Fine‐scale ultralow‐velocity zone structure from high‐frequency seismic array data

Abstract

Variability of core‐mantle boundary (CMB) structure is imaged at the kilometer to tens of kilometers scale by intensive waveform modeling of the ScP phase. Recordings of earthquakes in the Tonga‐Fiji subduction zone from the small‐aperture (10 km), high‐frequency (∼2–4 Hz) Alice Springs Array in central Australia are used to document anomalous ScP waveform variations due to the presence of an ultralow‐velocity zone (ULVZ) at the CMB. These data expand coverage from previous results using the Warramunga Array, which is located slightly to the north, and indicate the existence of a geographically confined ULVZ at the CMB, roughly 100 km in lateral extent, south of New Caledonia and east of Australia.

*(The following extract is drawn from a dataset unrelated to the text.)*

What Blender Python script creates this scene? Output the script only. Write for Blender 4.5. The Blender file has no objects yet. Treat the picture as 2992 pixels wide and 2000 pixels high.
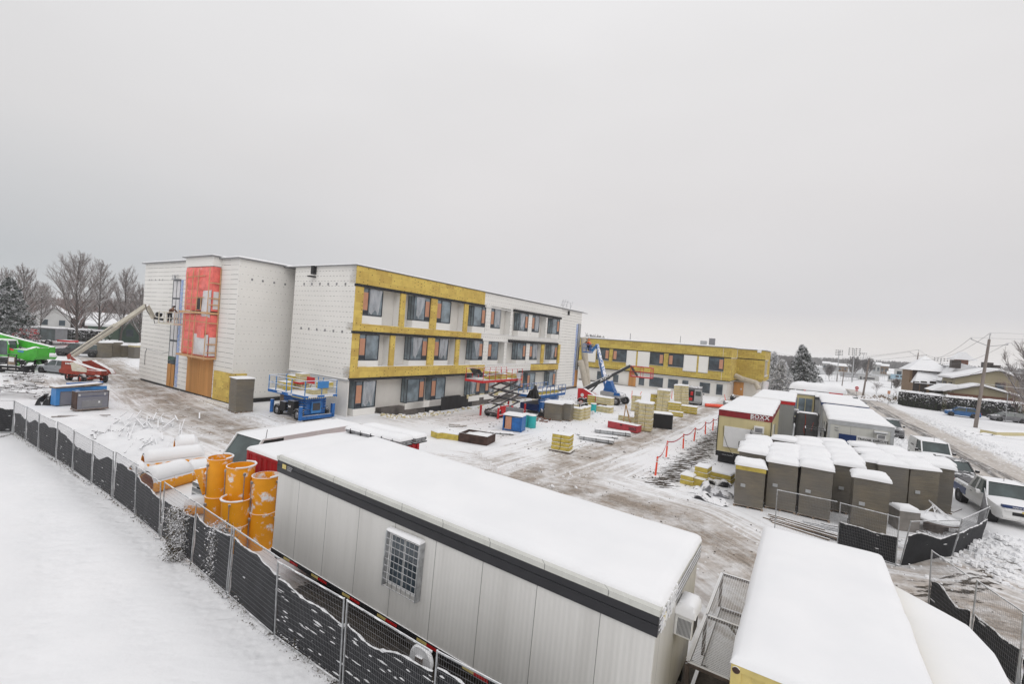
import bpy, math, random
import numpy as np
from mathutils import Vector, Matrix, noise as mnoise
rnd = random.Random(7)
sc = bpy.context.scene
R = math.radians
# ---------------------------------------------------------------- camera
FP, PITCH, ROLL, CAMH = 1341.0, R(.58), R(4.24), 7.2
cd = bpy.data.cameras.new('camera'); cam = bpy.data.objects.new('camera', cd)
sc.collection.objects.link(cam); sc.camera = cam
cd.sensor_width = 36; cd.lens = 36*FP/2992; cd.clip_start = .1; cd.clip_end = 12000
_X = Vector((1, 0, 0)); _F = Vector((0, math.cos(PITCH), -math.sin(PITCH))); _U = Vector((0, math.sin(PITCH), math.cos(PITCH)))
_R = _X*math.cos(ROLL)+_U*math.sin(ROLL); _UP = _U*math.cos(ROLL)-_X*math.sin(ROLL)
cam.matrix_world = Matrix((( _R.x, _UP.x, -_F.x, 0), (_R.y, _UP.y, -_F.y, 0), (_R.z, _UP.z, -_F.z, CAMH), (0, 0, 0, 1)))
CAM = Vector((0, 0, CAMH))
sc.view_settings.view_transform = 'Standard'; sc.view_settings.look = 'None'
sc.view_settings.exposure = 0.16; sc.view_settings.gamma = 1
sc.cycles.max_bounces = 6; sc.cycles.diffuse_bounces = 3; sc.cycles.glossy_bounces = 3
sc.cycles.transparent_max_bounces = 12; sc.cycles.use_denoising = True

# ---------------------------------------------------------------- overcast sky
w = bpy.data.worlds.new('World'); sc.world = w; w.use_nodes = True
nt = w.node_tree; nt.nodes.clear()
def N(nt, t, **k):
    n = nt.nodes.new(t)
    for a, b in k.items():
        if a.startswith('i_'): n.inputs[a[2:].replace('_', ' ')].default_value = b
        else: setattr(n, a, b)
    return n
def ramp(nt, src, pts):
    n = nt.nodes.new('ShaderNodeValToRGB'); nt.links.new(src, n.inputs[0]); e = n.color_ramp.elements
    while len(e) < len(pts): e.new(.5)
    for i, (p, c) in enumerate(pts):
        e[i].position = p; e[i].color = (*((c, c, c) if isinstance(c, (int, float)) else c), 1)
    return n.outputs[0]
def mth(nt, op, a, b=None, c=None, clamp=False):
    n = nt.nodes.new('ShaderNodeMath'); n.operation = op; n.use_clamp = clamp
    for i, x in enumerate((a, b, c)):
        if x is None: continue
        if hasattr(x, 'links'): nt.links.new(x, n.inputs[i])
        else: n.inputs[i].default_value = x
    return n.outputs[0]
def mixc(nt, f, a, b, mode='MIX'):
    n = nt.nodes.new('ShaderNodeMix'); n.data_type = 'RGBA'; n.blend_type = mode
    for s, x in ((0, f), (6, a), (7, b)):
        if hasattr(x, 'links'): nt.links.new(x, n.inputs[s])
        else: n.inputs[s].default_value = (*x, 1) if isinstance(x, tuple) else x
    return n.outputs[2]
tc = N(nt, 'ShaderNodeTexCoord'); sep = N(nt, 'ShaderNodeSeparateXYZ'); nt.links.new(tc.outputs['Generated'], sep.inputs[0])
up = sep.outputs[2]; sx = sep.outputs[0]
grad = ramp(nt, mth(nt, 'MAXIMUM', up, 0), [(0, (.68, .64, .615)), (.04, (.655, .63, .615)), (.085, (.57, .56, .575)), (.15, (.585, .575, .585)), (.28, (.64, .625, .63)), (.5, (.70, .69, .695)), (1, (.92, .92, .94))])
left = ramp(nt, mth(nt, 'MAXIMUM', up, 0), [(0, (.36, .40, .43)), (.05, (.38, .412, .435)), (.12, (.46, .475, .49)), (.3, (.61, .605, .61)), (1, (.92, .92, .94))])
lf = mth(nt, 'MULTIPLY_ADD', sx, -1.25, -.10, clamp=True)
gg = mixc(nt, lf, grad, left)
mp = N(nt, 'ShaderNodeMapping'); mp.inputs['Scale'].default_value = (1.1, 1.1, 3); nt.links.new(tc.outputs['Generated'], mp.inputs[0])
n1 = N(nt, 'ShaderNodeTexNoise'); n1.inputs['Scale'].default_value = 1.6; n1.inputs['Detail'].default_value = 3; n1.inputs['Roughness'].default_value = .5
nt.links.new(mp.outputs[0], n1.inputs[0])
cl = ramp(nt, n1.outputs[0], [(.25, .965), (.75, 1.035)])
gg = mixc(nt, 1.0, gg, cl, 'MULTIPLY')
sky = N(nt, 'ShaderNodeTexSky'); sky.sky_type = 'NISHITA'; sky.sun_disc = False
sky.sun_elevation = R(40); sky.sun_rotation = R(200)
hs = N(nt, 'ShaderNodeHueSaturation'); hs.inputs['Saturation'].default_value = .1; nt.links.new(sky.outputs[0], hs.inputs['Color'])
vs = N(nt, 'ShaderNodeVectorMath', operation='SCALE'); vs.inputs[3].default_value = 10.; nt.links.new(gg, vs.inputs[0])
vk = N(nt, 'ShaderNodeVectorMath', operation='SCALE'); vk.inputs[3].default_value = .03; nt.links.new(hs.outputs[0], vk.inputs[0])
va = N(nt, 'ShaderNodeVectorMath', operation='ADD'); nt.links.new(vs.outputs[0], va.inputs[0]); nt.links.new(vk.outputs[0], va.inputs[1])
bg = N(nt, 'ShaderNodeBackground'); bg.inputs[1].default_value = .1; nt.links.new(va.outputs[0], bg.inputs[0])
ow = N(nt, 'ShaderNodeOutputWorld'); nt.links.new(bg.outputs[0], ow.inputs[0])
sd = bpy.data.lights.new('sun', 'SUN'); sd.energy = .6; sd.angle = R(35); sd.color = (1, .97, .93)
so = bpy.data.objects.new('sun', sd); sc.collection.objects.link(so); so.rotation_euler = (R(50), 0, R(20)); so.location = (0, 0, 60)

# ---------------------------------------------------------------- photo pixel -> ground / plane
def ray(px, py): return _R*((px-1496)/FP)-_UP*((py-1000)/FP)+_F
def G(px, py, z=0.):
    d = ray(px, py); t = (z-CAMH)/d.z; q = CAM+d*t; return Vector((q.x, q.y, z))
PSI = R(32.6)
AX = Vector((math.sin(PSI), math.cos(PSI), 0)); BX = Vector((math.cos(PSI), -math.sin(PSI), 0))
def W(u, v, z=0.): q = BX*u+AX*v; return Vector((q.x, q.y, z))
def UV(p): return (p.x*BX.x+p.y*BX.y, p.x*AX.x+p.y*AX.y)
def onU(p, u0): d = ray(*p); q = CAM+d*(u0/(d.x*BX.x+d.y*BX.y)); return UV(q)[1], q.z
def onV(p, v0): d = ray(*p); q = CAM+d*(v0/(d.x*AX.x+d.y*AX.y)); return UV(q)[0], q.z
def proj(p):
    d = Vector(p)-CAM; k = d.dot(_F); return (1496+FP*d.dot(_R)/k, 1000-FP*d.dot(_UP)/k)
def ZH(py, base):
    lo, hi = -5, 80
    for _ in range(40):
        m = (lo+hi)/2
        if proj((base[0], base[1], m))[1] > py: lo = m
        else: hi = m
    return lo
def Q(ox, oy, s): return lambda a, b: (ox+a*s, oy+b*s)
D = Q(0, 0, 1.27536)
z1 = Q(0, 700, .2679); z2 = Q(400, 720, .3188); z3 = Q(980, 740, .3317); z4 = Q(1340, 820, .2807); z5 = Q(1660, 920, .2728)
z6 = Q(1220, 1100, .2302); z7 = Q(1700, 1080, .2424); z8 = Q(0, 960, .3189)
y1 = Q(2060, 1120, .3973); y2 = Q(2200, 960, .3376); y3 = Q(500, 1220, .324); y4 = Q(500, 1500, .4263); y5 = Q(1500, 1500, .341)
y6 = Q(2100, 1500, .3802); y7 = Q(0, 1200, .5102); y8 = Q(1900, 1280, .1531)
w1 = Q(0, 960, .1449); w2 = Q(760, 1080, .1108); w3 = Q(2300, 1080, .1449); w4 = Q(2640, 1220, .2169); w5 = Q(1680, 1120, .07673)
w6 = Q(1520, 1100, .1148); w7 = Q(2240, 960, .1961); w8 = Q(2620, 960, .1586)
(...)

Synthetic modeling indicates seismic velocity reductions of ∼8% and ∼24% for P wave and S waves, respectively, and a well‐constrained density increase of ∼10% in a ∼8.5 km thick layer above the CMB. This ULVZ patch is well explained by an elevated iron content of partially molten mantle material, likely present as divalent oxidized iron in the low spin state: The properties of such an iron‐enriched assemblage are consistent with both an elevated density and bulk modulus of this region, as are dictated from our best fit seismic results. Furthermore, a positive velocity gradient within the ULVZ may be present, which need not be associated with a decrease in melt content within this region but could rather be associated with a shift in the textural distribution of melt within the ULVZ.